Exercise goal
Pictures are to be left out. Copy exactly the lines from the one containing "Generate a Blender" to the one containing "col = sc.collection", both ends kept.

Dataset entries
"""
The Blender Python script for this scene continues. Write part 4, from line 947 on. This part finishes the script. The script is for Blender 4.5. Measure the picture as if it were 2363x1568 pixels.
"""
"""
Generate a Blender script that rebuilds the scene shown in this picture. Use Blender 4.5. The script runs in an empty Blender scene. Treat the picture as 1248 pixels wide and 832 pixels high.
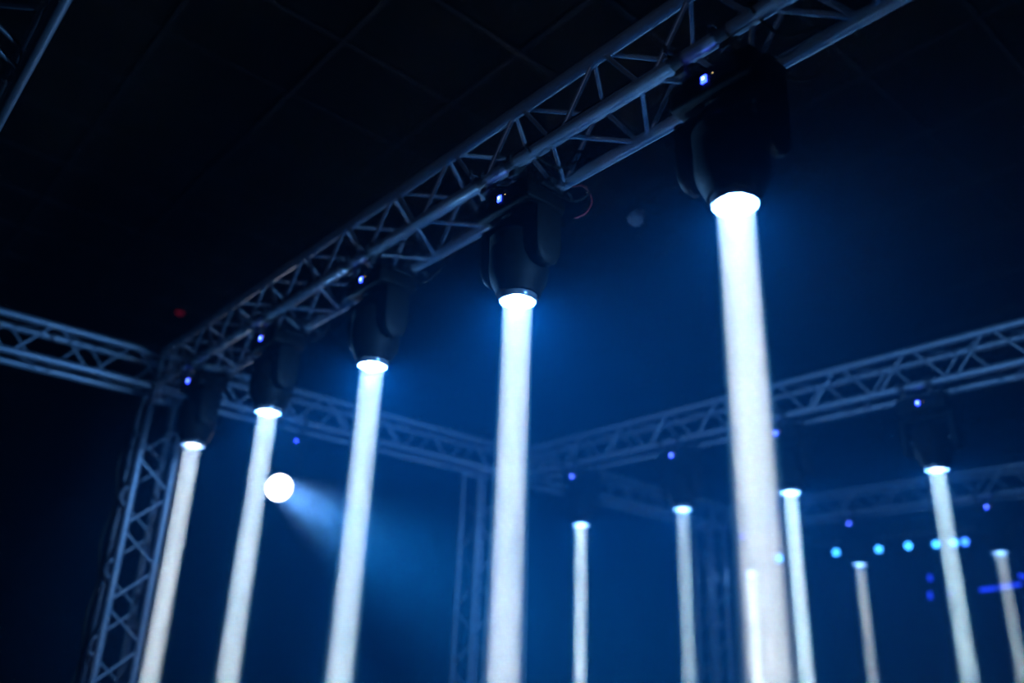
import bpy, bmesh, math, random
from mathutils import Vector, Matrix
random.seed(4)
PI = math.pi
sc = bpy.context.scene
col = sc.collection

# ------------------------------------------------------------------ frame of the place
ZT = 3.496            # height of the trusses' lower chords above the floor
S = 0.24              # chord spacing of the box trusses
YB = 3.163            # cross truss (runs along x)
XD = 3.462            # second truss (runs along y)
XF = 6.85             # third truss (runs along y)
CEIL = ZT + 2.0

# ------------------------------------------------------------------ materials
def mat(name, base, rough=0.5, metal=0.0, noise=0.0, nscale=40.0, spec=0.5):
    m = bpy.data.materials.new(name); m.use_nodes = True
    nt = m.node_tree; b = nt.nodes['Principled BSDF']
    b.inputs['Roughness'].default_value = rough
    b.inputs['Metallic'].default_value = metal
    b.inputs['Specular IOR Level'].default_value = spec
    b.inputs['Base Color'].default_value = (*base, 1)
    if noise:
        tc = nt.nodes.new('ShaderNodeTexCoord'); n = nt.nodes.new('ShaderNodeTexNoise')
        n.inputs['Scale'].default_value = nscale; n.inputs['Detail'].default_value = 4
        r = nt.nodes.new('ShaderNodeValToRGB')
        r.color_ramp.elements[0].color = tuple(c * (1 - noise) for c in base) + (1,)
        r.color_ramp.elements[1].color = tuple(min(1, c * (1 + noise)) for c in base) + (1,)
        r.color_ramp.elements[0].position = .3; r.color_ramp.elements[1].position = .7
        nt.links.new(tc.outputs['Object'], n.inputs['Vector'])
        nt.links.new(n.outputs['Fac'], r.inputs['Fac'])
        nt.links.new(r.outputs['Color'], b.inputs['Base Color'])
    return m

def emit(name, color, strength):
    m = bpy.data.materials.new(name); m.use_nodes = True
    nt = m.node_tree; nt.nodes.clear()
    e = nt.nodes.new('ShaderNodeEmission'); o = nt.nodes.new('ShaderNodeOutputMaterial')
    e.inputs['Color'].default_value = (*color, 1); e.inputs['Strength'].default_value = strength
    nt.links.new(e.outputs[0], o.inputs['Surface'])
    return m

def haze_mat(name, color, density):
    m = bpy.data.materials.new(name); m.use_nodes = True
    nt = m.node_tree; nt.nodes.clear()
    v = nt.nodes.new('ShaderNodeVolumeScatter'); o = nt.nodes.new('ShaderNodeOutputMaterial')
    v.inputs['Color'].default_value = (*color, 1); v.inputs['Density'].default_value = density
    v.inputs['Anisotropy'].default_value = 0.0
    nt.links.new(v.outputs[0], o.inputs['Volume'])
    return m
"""
Solution to the exercise
Generate a Blender script that rebuilds the scene shown in this picture. Use Blender 4.5. The script runs in an empty Blender scene. Treat the picture as 1248 pixels wide and 832 pixels high.
import bpy, bmesh, math, random
from mathutils import Vector, Matrix
random.seed(4)
PI = math.pi
sc = bpy.context.scene
col = sc.collection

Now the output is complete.